One would think there would be an army of scriptreaders whose sole purpose in life is to sift through scripts, critically appreciate each one, and probably even mashup promising ones to make them more palatable to their studio bigwigs. It is amazing that there could be a mountain of scripts that never get read, much less considered for production. Just think of the variety of ideas and possibilities gathering dust!

It is even more amazing that phenomenally crappy ideas could get made into movies, such as Armageddon, The Core and similar stuff. Maybe more is going on than meets the eye - are influence and money game-changers here?

I would venture to say my own little script is waaay more mature that these steaming piles that got made into movies, but apparently getting eyeballs on your script seems to be the first challenge.

I have a general plot outline, character sketches, background “universe” information, situational details, and most of the dialogs written down for what would be the first episode of my grand space opera.

And thats what I call a script. If techies think not, I can work my pages into something closer to an industry-standard “script.”

If only I had the time.

Techies? Nobody in The Biz would call that a script. Does it look anything like the samples on this page?
edited to add: If you want an agent to even glance at it, you better make the time to do it right.

Grand space opera?
Dude, start small. Grand space operas cost obscene amounts of money, and absolutely nobody is going to risk that kind of money on a first-timer.
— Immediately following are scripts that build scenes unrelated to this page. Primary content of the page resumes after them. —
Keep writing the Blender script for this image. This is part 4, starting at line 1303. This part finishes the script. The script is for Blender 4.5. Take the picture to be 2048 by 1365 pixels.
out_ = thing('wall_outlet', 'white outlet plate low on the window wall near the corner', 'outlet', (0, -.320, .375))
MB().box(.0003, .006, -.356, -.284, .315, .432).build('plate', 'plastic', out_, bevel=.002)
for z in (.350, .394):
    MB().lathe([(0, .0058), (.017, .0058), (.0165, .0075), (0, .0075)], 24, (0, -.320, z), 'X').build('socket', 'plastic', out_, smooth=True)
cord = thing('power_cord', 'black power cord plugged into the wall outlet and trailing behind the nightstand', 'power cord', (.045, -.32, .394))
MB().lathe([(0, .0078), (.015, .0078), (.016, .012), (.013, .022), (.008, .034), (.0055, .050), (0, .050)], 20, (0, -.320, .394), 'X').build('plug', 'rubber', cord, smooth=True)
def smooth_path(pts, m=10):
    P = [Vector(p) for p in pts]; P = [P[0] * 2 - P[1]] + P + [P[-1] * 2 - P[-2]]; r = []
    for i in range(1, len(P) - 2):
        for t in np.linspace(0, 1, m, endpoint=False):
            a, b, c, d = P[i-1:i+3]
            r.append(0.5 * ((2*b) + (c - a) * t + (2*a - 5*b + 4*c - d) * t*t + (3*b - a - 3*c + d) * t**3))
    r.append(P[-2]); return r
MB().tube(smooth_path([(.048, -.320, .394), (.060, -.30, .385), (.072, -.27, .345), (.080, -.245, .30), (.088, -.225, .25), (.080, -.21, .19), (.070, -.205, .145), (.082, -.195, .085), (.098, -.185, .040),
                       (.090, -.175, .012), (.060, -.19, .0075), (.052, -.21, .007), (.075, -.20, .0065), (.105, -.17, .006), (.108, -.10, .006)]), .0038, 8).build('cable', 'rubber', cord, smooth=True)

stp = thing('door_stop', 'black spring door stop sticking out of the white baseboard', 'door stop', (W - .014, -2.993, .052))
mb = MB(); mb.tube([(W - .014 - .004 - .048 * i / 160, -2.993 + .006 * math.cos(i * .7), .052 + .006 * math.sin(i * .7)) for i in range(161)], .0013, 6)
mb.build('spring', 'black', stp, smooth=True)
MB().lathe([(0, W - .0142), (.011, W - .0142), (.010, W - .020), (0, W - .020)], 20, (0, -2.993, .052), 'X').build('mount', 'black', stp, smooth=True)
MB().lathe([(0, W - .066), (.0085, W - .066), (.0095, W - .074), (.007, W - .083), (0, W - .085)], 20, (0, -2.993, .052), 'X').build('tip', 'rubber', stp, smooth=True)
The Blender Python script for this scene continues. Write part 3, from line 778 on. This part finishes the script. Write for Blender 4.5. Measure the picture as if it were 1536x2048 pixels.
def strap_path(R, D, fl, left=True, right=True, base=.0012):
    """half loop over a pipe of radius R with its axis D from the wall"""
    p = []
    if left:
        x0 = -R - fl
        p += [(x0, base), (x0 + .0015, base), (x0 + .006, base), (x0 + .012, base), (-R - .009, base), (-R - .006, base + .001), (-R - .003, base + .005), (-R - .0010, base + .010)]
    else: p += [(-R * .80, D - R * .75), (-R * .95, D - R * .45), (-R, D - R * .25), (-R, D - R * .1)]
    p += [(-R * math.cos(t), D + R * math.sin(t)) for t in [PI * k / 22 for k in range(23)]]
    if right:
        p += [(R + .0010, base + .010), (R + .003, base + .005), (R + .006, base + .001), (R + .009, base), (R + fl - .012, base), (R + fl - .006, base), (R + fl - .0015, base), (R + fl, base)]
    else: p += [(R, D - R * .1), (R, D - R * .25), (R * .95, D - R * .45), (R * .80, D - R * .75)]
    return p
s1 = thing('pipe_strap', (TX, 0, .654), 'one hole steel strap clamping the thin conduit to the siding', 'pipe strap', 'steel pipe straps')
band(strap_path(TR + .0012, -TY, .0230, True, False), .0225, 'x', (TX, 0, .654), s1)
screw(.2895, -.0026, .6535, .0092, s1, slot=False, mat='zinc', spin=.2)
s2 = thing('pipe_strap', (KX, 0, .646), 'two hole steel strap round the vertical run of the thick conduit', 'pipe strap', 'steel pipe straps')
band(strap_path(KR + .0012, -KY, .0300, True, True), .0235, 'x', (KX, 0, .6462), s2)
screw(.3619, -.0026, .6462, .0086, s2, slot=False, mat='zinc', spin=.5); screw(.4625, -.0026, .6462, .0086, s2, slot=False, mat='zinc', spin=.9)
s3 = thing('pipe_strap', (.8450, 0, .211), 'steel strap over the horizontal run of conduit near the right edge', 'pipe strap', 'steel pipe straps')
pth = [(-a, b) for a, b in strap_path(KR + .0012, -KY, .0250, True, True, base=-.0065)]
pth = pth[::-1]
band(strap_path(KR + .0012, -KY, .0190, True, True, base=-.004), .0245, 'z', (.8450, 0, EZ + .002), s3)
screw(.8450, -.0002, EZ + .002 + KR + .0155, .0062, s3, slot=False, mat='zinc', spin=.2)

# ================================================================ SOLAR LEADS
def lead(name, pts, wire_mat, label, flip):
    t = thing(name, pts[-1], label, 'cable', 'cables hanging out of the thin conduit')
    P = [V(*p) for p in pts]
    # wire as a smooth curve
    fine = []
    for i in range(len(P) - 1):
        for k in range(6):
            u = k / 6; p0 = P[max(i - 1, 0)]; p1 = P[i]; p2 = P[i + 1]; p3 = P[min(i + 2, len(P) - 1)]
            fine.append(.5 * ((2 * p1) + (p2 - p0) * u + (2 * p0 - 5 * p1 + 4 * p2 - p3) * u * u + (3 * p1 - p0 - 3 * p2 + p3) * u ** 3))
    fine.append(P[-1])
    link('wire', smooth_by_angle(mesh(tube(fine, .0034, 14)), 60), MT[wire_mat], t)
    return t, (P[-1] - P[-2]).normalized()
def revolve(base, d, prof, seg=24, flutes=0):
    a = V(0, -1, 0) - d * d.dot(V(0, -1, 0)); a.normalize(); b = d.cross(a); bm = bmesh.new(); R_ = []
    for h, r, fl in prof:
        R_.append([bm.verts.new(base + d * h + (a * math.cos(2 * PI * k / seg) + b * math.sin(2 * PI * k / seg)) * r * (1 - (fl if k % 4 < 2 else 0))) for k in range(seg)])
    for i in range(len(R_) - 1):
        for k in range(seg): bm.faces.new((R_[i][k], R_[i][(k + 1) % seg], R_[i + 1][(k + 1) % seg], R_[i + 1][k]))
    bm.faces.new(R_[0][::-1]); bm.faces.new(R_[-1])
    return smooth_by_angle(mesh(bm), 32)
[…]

Honestly, the best chance you have of this ever becoming a movie is to turn it into a novel. While it’s still a long shot, first-time novelists do occasionally have break-out hits (look at 50 Shades of Grey, for example). And if you’re the author of a hit novel, people in Hollywood will actually have a reason to take a meeting with you. But right now, as an amateur writer with no connections in the industry, you have zero chance of getting your script in front of anyone who matters.